Kasus ini menegaskan pentingnya contingency dalam koefisien AHSP.
5.5. Strategi Optimasi Penyusunan dan Validasi AHSP PLTA Tahap-2
a. Pengujian Cycle Time Langsung di Lapangan
Melakukan time study alat berat memberikan koefisien yang jauh lebih valid dibanding referensi umum.
b. Optimasi Logistik dan Layout Proyek
Perubahan kecil dalam lokasi batching plant, disposal area, atau jalur hauling dapat menurunkan biaya total secara signifikan.
c. Integrasi AHSP dengan Sistem Informasi Proyek
Pemanfaatan:
-
BIM 5D (biaya + waktu),
-
drone mapping,
-
GPS alat berat,
-
software simulasi produksi,
membantu menyusun koefisien yang adaptif terhadap dinamika lapangan.
d. Peningkatan Kualitas Investigasi Geoteknik
Semakin akurat data geologi, semakin presisi koefisien galian dan tunnel.
e.
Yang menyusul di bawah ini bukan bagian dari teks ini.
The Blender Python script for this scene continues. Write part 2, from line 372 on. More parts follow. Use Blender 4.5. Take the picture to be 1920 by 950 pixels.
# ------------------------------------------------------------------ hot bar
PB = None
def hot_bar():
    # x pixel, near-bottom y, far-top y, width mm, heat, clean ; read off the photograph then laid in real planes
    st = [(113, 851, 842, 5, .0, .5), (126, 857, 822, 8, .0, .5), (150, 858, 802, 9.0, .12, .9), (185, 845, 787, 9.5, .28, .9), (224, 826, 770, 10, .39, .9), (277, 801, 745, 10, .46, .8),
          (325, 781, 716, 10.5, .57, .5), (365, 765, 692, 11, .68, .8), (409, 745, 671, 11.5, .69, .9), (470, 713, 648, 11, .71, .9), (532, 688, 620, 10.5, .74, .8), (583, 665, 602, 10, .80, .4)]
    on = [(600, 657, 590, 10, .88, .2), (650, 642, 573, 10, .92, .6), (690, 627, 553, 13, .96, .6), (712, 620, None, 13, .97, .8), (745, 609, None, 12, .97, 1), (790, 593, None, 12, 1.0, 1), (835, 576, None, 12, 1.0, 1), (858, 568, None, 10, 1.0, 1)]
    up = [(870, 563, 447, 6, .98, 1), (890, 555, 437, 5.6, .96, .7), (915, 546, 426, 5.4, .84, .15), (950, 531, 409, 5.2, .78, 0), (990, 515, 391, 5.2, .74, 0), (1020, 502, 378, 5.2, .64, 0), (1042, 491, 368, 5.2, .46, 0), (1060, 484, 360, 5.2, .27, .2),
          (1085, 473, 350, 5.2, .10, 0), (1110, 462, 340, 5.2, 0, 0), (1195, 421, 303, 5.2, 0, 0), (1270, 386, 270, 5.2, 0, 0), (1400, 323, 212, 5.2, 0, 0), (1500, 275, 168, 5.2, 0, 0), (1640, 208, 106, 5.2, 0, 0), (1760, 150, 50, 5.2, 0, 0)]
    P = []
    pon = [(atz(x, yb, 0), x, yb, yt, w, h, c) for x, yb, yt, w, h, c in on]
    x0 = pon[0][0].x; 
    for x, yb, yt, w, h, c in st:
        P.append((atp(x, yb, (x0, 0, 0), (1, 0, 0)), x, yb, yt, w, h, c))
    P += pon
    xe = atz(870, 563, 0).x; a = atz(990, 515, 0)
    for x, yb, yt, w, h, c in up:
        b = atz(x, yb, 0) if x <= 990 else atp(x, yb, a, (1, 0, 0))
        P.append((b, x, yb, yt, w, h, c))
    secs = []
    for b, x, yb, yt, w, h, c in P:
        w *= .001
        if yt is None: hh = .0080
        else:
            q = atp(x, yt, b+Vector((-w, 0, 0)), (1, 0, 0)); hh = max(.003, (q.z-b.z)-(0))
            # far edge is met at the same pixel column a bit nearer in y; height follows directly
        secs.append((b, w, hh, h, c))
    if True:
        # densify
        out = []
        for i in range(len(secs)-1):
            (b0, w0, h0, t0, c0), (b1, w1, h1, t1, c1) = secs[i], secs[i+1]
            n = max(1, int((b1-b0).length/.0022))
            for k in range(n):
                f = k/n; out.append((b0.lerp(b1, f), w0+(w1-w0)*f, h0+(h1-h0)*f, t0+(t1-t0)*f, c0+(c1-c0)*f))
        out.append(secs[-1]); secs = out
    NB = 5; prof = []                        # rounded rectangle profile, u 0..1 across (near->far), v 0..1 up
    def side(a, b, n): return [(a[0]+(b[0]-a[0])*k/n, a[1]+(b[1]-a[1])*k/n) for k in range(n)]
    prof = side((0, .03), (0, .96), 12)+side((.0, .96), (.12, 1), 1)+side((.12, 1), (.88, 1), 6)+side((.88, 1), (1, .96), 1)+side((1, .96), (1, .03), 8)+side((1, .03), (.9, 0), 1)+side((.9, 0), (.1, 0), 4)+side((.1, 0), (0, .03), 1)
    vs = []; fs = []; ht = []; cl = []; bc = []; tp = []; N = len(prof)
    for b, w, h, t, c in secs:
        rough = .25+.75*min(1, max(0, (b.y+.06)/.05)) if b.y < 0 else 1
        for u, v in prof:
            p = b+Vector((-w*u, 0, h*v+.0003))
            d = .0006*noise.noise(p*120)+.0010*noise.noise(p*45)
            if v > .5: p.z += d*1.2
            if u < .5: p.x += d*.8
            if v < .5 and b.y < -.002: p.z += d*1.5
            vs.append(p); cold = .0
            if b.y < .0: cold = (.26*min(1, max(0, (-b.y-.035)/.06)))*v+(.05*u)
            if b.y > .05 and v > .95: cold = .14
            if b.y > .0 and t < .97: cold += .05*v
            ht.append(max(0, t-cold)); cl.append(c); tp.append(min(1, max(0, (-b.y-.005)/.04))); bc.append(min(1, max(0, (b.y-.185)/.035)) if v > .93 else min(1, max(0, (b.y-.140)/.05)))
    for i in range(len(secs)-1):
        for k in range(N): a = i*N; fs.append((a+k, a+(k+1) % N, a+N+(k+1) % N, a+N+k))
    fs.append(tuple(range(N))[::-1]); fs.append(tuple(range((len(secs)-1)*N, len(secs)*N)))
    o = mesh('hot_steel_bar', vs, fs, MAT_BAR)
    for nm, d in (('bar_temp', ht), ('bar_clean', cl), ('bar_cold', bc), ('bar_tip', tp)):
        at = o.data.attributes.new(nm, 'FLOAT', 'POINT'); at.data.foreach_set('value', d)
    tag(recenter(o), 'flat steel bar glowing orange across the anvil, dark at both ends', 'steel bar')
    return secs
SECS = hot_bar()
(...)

Analisis Sensitivitas Koefisien
Digunakan untuk melihat item pekerjaan mana yang paling sensitif terhadap perubahan produktivitas atau harga material.
5.6. Dampak Strategis AHSP Tahap-2 terhadap Pengendalian Proyek
Dengan AHSP yang dihitung secara rinci dan tervalidasi:
-
baseline biaya lebih robust,
-
potensi overrun dapat diprediksi lebih awal,
-
subcontracting dapat dinegosiasikan lebih akurat,
-
risiko finansial proyek lebih terkendali,
-
keputusan desain dapat dioptimalkan untuk menekan biaya.
Tahap-2 AHSP membuat estimator lebih mampu menyesuaikan estimasi dengan kenyataan lapangan yang dinamis.
6. Kesimpulan
Tahap-2 dalam penyusunan AHSP untuk proyek PLTA 10 MW memberikan pendekatan teknis yang lebih mendalam dibanding tahap sebelumnya. Dengan memahami konsep koefisien secara rinci, volume material berbasis BCM–LCM–CCM, produksi alat berdasarkan cycle time, dan komponen unit cost alat berat, estimator dapat menghasilkan harga satuan yang jauh lebih akurat dan realistis.
Pendekatan analitis Tahap-2 juga memungkinkan integrasi AHSP dengan sistem perencanaan proyek, analisis risiko, dan penilaian kelayakan investasi. Studi kasus menunjukkan bahwa ketidakakuratan kecil dalam koefisien dapat menimbulkan deviasi biaya besar, terutama pada pekerjaan galian, tunnel, dan beton. Oleh karena itu, validasi lapangan, optimasi logistik, dan penggunaan teknologi pengukuran modern merupakan kunci keberhasilan penyusunan AHSP PLTA.
Dengan metodologi yang sistematik dan pemahaman teknis mendalam, AHSP Tahap-2 mampu menjadi alat strategis bagi pengembang, kontraktor, maupun pemilik proyek untuk memastikan proyek PLTA berjalan lebih efisien, terkendali, dan layak secara finansial.
Daftar Pustaka
-
Diklatkerja. Estimasi AHSP (Analisis Harga Satuan Pekerjaan) Proyek PLTA Tahap-2.
-
Direktorat Jenderal Bina Konstruksi. (2016). Analisis Harga Satuan Pekerjaan (AHSP) Bidang Pekerjaan Umum.
-
USBR. (1987). Design of Small Dams. U.S. Bureau of Reclamation.
-
Singh, B., & Goel, R. (1999). Rock Mass Classification for Tunnel Engineering.
-
Tam, V. (2011). Tunnel construction productivity and geotechnical considerations. International Journal of Civil Engineering.
-
Ahuja, H. N., Dozzi, S. P., & AbouRizk, S. (1994). Project Management for Construction and Heavy Civil Works.
-
Erviti, E. (2019). Cost modeling and risk management in hydropower projects. Hydropower Engineering Review.
-
EPRI. (2018). Hydropower Construction Practices and Cost Benchmarks.
-
Schuitema, P., & Blanchard, S. (2017). Estimating heavy equipment productivity in challenging terrain. Journal of Construction Economics.
-
ASCE. (2020). Guidelines for Construction Cost Estimation.